• _Supplied records_:
□ □ □
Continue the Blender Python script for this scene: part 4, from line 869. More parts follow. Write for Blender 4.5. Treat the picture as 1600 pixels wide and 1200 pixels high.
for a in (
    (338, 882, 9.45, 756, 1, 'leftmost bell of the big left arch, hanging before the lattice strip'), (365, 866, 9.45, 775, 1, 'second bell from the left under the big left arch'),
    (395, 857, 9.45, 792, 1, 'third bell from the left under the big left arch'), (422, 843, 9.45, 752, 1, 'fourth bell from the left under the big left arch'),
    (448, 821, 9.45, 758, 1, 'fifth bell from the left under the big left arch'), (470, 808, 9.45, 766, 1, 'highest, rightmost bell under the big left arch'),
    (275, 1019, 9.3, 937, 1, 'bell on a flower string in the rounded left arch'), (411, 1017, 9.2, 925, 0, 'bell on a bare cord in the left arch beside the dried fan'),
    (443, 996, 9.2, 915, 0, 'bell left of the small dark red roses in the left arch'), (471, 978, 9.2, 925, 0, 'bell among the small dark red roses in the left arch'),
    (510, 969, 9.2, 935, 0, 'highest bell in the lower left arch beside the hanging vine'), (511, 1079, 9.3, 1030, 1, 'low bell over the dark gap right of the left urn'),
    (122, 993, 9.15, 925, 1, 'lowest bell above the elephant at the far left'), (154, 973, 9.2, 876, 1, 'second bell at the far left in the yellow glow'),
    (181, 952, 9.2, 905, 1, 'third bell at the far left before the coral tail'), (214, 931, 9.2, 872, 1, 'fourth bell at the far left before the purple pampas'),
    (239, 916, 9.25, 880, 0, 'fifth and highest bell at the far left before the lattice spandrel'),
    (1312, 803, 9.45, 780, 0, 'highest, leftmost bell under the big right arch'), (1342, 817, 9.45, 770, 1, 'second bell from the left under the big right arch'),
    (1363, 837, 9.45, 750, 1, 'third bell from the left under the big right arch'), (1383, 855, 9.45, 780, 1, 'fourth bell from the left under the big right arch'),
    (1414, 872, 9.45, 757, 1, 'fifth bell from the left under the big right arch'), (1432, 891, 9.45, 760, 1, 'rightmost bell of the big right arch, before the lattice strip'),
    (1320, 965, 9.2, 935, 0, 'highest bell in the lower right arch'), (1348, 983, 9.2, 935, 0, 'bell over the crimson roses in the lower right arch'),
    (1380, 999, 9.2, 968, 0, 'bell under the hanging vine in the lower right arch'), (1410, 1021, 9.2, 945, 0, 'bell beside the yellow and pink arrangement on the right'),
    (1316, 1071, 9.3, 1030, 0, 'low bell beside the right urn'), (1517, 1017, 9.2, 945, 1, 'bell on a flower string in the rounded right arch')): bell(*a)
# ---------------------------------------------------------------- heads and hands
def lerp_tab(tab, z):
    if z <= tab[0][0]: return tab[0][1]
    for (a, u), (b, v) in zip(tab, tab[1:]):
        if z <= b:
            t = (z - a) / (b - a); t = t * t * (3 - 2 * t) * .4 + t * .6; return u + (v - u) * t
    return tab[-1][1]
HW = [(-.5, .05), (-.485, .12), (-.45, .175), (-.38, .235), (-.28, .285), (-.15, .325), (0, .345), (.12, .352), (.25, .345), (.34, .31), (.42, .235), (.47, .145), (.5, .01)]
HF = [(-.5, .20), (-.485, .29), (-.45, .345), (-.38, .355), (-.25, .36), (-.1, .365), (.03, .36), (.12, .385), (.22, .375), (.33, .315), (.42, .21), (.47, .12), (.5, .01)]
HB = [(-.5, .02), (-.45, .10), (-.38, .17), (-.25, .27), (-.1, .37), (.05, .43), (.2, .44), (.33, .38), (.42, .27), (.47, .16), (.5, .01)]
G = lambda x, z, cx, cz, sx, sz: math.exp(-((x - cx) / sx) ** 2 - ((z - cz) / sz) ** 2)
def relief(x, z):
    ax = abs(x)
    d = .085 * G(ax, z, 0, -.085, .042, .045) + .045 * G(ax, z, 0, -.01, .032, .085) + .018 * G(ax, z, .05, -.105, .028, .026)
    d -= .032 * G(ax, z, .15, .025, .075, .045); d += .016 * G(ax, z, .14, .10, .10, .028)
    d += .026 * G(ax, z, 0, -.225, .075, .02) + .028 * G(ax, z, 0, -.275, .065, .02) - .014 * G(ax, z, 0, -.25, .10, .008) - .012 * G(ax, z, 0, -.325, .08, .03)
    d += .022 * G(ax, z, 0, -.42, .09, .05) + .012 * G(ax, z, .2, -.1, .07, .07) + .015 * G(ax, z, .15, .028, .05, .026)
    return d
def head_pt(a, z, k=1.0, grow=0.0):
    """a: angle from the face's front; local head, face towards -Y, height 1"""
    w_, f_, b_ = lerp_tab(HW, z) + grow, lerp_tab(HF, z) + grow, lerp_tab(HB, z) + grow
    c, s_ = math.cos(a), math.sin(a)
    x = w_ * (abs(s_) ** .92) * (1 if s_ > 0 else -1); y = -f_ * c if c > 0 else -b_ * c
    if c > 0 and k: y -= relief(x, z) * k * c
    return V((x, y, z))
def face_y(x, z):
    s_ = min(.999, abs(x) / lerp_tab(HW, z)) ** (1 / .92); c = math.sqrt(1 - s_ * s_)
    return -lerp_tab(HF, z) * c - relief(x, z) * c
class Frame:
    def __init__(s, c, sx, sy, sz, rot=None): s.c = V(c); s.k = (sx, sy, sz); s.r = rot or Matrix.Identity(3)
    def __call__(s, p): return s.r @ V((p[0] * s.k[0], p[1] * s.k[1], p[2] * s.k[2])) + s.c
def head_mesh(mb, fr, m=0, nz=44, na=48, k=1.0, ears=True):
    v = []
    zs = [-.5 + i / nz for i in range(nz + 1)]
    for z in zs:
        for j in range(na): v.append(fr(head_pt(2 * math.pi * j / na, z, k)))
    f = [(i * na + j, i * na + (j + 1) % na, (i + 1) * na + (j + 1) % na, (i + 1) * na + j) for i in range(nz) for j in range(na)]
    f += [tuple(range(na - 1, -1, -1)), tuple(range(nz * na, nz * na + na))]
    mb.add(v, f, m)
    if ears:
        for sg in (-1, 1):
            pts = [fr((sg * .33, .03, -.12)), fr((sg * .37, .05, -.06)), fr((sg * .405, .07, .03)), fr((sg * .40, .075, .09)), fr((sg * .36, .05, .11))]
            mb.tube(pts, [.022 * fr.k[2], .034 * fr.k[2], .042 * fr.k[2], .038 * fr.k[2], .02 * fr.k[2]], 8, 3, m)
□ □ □
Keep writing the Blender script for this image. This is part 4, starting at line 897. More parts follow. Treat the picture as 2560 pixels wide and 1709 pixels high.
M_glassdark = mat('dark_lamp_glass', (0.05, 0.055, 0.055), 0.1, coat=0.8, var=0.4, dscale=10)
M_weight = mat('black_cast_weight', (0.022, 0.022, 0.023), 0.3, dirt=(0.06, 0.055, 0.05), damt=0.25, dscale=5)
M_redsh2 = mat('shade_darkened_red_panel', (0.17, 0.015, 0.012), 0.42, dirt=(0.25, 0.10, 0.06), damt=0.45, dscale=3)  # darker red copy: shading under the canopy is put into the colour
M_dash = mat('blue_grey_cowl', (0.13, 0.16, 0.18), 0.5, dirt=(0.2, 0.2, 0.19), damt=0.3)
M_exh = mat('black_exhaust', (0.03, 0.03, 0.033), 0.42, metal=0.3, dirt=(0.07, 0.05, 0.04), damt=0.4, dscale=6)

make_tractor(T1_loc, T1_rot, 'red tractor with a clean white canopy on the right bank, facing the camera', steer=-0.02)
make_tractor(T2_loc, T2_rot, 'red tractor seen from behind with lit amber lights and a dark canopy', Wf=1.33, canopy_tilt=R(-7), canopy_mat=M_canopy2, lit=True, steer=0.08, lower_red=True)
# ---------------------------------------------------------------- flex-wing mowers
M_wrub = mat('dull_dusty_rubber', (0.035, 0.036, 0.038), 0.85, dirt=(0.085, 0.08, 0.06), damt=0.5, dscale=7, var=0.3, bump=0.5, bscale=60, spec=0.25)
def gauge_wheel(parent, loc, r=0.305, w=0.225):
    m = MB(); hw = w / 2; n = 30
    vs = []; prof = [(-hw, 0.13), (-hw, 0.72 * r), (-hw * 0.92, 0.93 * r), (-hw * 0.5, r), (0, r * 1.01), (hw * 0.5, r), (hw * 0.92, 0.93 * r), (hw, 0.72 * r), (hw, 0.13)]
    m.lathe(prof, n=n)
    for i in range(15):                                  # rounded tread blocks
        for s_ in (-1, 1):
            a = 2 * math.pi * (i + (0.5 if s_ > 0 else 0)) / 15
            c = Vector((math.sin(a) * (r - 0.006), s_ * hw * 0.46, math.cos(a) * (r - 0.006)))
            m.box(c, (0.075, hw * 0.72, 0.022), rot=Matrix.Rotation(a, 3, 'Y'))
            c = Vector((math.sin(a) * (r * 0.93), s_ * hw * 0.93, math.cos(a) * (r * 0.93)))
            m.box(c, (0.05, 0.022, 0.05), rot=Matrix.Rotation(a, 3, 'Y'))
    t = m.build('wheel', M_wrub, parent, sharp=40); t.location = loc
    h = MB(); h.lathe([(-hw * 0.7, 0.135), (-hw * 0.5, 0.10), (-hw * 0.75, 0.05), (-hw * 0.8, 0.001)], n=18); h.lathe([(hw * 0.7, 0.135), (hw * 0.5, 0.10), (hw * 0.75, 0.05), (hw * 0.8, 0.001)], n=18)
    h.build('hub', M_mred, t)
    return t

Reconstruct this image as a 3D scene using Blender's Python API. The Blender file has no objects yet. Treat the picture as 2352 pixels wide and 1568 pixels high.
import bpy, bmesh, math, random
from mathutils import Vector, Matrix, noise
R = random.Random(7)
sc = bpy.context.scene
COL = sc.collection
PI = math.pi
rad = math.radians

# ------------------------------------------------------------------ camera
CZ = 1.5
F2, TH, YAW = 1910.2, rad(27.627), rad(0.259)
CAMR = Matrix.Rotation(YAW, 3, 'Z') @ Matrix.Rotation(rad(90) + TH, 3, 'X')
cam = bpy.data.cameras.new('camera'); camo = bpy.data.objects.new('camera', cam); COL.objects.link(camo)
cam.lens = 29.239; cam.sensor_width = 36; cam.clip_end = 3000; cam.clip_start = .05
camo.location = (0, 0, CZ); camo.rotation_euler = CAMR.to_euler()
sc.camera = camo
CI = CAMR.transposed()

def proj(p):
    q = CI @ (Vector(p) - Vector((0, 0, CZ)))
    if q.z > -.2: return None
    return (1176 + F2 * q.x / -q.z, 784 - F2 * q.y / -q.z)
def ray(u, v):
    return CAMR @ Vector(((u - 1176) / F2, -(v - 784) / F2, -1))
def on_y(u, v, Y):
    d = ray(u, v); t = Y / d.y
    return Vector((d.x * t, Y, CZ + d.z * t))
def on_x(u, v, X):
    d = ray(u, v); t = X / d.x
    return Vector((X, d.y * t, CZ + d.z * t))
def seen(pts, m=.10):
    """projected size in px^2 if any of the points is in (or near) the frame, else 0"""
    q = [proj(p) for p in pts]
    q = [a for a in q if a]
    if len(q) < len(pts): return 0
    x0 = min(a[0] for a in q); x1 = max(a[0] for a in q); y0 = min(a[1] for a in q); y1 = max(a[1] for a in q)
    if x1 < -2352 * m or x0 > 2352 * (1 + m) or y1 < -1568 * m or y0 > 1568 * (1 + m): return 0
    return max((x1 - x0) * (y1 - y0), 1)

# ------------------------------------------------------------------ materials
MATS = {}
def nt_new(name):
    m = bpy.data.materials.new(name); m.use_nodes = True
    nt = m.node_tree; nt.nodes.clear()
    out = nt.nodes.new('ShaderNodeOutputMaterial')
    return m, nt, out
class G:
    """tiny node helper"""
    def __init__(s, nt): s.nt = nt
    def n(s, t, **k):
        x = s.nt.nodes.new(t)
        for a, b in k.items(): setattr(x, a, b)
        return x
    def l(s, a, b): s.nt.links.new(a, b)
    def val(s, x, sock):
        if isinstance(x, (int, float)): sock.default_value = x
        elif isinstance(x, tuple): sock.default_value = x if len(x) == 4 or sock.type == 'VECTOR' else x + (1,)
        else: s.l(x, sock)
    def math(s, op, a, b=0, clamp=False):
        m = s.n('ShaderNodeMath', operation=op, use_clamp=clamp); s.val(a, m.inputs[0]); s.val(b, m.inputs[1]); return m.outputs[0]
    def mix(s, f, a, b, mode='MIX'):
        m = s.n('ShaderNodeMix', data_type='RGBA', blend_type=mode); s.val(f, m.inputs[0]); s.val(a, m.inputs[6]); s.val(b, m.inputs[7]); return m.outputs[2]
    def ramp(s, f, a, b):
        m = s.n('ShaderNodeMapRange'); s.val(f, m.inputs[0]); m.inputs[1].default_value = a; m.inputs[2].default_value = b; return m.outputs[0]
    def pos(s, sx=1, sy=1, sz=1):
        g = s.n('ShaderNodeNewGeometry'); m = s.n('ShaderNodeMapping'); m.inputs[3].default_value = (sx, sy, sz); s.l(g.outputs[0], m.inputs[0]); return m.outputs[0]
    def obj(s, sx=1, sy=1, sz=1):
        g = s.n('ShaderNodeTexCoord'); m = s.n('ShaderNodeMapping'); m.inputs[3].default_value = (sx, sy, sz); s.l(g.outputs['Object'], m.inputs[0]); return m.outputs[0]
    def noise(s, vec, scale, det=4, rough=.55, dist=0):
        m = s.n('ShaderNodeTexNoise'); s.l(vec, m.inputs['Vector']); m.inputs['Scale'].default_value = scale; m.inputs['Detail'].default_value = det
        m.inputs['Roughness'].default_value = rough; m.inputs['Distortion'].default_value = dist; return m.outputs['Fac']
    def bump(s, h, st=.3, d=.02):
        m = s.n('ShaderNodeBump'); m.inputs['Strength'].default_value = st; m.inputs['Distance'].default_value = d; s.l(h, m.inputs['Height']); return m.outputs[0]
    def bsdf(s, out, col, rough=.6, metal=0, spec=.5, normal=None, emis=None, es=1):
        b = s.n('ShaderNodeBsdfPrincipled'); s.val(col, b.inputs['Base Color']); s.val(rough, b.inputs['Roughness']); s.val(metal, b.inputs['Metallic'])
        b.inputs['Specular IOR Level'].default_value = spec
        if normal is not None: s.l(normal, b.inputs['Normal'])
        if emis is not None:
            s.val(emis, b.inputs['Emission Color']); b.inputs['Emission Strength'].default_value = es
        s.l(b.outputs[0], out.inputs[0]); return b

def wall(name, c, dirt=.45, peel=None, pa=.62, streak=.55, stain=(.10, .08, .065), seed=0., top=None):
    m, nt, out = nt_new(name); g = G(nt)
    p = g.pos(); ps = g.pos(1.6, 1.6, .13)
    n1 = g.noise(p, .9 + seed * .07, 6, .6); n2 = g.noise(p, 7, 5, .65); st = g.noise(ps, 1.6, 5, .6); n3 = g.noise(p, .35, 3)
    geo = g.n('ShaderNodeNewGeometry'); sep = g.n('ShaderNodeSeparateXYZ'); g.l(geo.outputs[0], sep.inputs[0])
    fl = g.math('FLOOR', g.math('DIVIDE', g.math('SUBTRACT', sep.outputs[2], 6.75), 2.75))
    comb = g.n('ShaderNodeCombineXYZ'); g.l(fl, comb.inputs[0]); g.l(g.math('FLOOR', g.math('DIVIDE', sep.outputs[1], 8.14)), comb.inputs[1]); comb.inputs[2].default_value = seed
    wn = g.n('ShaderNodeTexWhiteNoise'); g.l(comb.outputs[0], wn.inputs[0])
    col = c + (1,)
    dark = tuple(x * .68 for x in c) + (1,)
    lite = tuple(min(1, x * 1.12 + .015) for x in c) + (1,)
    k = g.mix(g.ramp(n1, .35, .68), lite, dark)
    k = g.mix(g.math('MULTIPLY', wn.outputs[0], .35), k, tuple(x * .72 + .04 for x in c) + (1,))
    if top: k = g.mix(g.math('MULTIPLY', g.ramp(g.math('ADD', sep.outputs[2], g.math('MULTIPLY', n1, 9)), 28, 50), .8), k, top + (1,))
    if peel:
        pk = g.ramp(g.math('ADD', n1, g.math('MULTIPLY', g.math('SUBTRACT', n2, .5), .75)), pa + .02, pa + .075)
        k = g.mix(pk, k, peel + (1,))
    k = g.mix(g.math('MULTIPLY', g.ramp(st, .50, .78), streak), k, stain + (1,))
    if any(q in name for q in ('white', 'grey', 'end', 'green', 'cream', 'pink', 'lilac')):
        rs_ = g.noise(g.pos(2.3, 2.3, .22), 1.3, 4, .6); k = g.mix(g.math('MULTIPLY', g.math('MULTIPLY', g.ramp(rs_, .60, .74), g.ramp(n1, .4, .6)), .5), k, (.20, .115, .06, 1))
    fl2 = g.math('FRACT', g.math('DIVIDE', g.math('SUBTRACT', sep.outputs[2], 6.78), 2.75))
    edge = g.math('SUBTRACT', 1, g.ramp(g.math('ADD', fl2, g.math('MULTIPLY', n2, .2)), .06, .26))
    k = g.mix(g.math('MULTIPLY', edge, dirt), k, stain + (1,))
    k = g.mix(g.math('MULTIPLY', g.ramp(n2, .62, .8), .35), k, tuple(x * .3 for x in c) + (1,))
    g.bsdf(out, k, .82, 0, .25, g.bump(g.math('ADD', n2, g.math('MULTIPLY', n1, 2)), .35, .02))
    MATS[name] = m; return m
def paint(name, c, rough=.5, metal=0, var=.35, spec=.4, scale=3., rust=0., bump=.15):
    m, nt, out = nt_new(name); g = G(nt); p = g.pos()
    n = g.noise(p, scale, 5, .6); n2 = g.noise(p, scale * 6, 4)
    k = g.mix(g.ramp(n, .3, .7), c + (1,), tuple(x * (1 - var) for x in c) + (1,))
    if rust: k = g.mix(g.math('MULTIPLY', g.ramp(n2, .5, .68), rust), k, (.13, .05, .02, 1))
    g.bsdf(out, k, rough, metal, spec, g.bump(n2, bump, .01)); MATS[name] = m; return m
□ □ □
Look above for lines with the word "part" and copy them all.

Continue the Blender Python script for this scene: part 4, from line 869. More parts follow. Write for Blender 4.5. Treat the picture as 1600 pixels wide and 1200 pixels high.
Keep writing the Blender script for this image. This is part 4, starting at line 897. More parts follow. Treat the picture as 2560 pixels wide and 1709 pixels high.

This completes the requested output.